Could we be headed back to the days when stars like Nowitzki and Bryant stuck with their original teams for their entire careers?

Could we be headed back to the days when stars like Nowitzki and Bryant stuck with their original teams for their entire careers?

Again, Antetokounmpo is singular. As are LeBron, Durant and the few other billion-watt megastars who’ve wanted out. All are also great enough to impact more than how the game is played and who wins and loses: They steer off-court behavior and hold a soft authority over those who want what they have. Right now, Giannis is on top of the NBA food chain and the highest-paid individual in league history—something neither LeBron (who was never even the highest paid player on his own team before his second stint with the Cavaliers) nor Durant could claim when they sought a new team.

There was no real sacrifice on Giannis’ part. He had his cake and ate it, too. The persistent initial (and ultimately foolish) criticisms that obsessed over the “easier” route LeBron and Durant made by leaving their respective small markets to nab a ring don’t even apply here. Antetokounmpo did what they could not, and there’s really nothing anybody can say about it—or the frailties in his game—because the dude won.

“I couldn’t leave.
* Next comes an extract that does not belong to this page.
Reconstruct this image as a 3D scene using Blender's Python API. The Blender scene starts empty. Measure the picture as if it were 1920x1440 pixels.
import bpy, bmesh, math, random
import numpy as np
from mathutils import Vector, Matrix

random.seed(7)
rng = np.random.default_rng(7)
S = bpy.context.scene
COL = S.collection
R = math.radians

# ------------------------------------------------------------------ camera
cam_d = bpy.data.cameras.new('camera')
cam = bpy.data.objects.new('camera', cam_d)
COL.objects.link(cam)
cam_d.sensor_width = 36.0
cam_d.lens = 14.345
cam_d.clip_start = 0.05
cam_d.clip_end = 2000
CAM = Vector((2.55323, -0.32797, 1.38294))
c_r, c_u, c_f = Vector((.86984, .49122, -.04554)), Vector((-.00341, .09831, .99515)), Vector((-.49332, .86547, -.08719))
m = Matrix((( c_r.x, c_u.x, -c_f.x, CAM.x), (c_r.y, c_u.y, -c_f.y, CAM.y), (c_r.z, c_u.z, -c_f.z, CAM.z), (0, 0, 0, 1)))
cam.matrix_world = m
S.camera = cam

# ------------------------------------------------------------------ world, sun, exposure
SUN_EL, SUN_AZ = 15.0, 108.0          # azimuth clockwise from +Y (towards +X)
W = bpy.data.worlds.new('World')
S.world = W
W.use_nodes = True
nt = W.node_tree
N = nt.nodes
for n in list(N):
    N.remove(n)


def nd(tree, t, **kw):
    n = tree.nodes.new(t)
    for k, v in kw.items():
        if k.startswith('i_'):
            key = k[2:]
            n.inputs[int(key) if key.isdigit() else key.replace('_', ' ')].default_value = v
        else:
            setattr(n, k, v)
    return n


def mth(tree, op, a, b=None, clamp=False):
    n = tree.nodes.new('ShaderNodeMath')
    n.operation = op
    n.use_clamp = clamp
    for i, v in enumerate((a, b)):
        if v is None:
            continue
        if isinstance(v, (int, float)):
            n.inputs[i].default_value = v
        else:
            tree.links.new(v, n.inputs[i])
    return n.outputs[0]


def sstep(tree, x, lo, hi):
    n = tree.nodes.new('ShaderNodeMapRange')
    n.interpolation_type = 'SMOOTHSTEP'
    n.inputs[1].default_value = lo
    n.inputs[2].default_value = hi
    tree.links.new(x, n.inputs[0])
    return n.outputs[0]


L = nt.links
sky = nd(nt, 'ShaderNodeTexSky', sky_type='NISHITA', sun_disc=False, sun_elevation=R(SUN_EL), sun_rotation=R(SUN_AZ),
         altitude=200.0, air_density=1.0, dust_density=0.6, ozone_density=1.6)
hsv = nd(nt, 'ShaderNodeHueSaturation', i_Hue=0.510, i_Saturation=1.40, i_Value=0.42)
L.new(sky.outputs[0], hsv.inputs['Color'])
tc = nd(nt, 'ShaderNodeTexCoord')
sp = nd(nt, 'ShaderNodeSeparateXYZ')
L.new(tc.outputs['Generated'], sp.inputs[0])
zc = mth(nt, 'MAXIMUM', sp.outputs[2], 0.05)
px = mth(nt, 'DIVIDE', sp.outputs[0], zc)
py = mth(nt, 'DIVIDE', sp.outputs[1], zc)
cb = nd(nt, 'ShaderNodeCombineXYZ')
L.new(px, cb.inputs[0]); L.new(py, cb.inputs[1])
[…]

You know, there was a job that had to be finished,” Giannis said last night. “I wanted to get the job done, but that's my stubborn side. It’s easy to go and win a championship with somebody else. It’s easy…. I don't want to put anybody on the spot, but I could go to a super team and, you know, just do my part and win a championship. But this is the hard way to do it. And we did it. We f---ing did it.”

So even though any expectation of things reverting entirely back to the way they were 15 years ago is entirely unrealistic for dozens of reasons, don’t be shocked if others in this generation and the next to come (Luka, Zion Williamson, Karl-Anthony Towns, Trae Young, Ja Morant, Nikola Jokić, Donovan Mitchell, etc.) find Antetokounmpo’s fairytale path more desirable. Who wouldn’t want everything he has?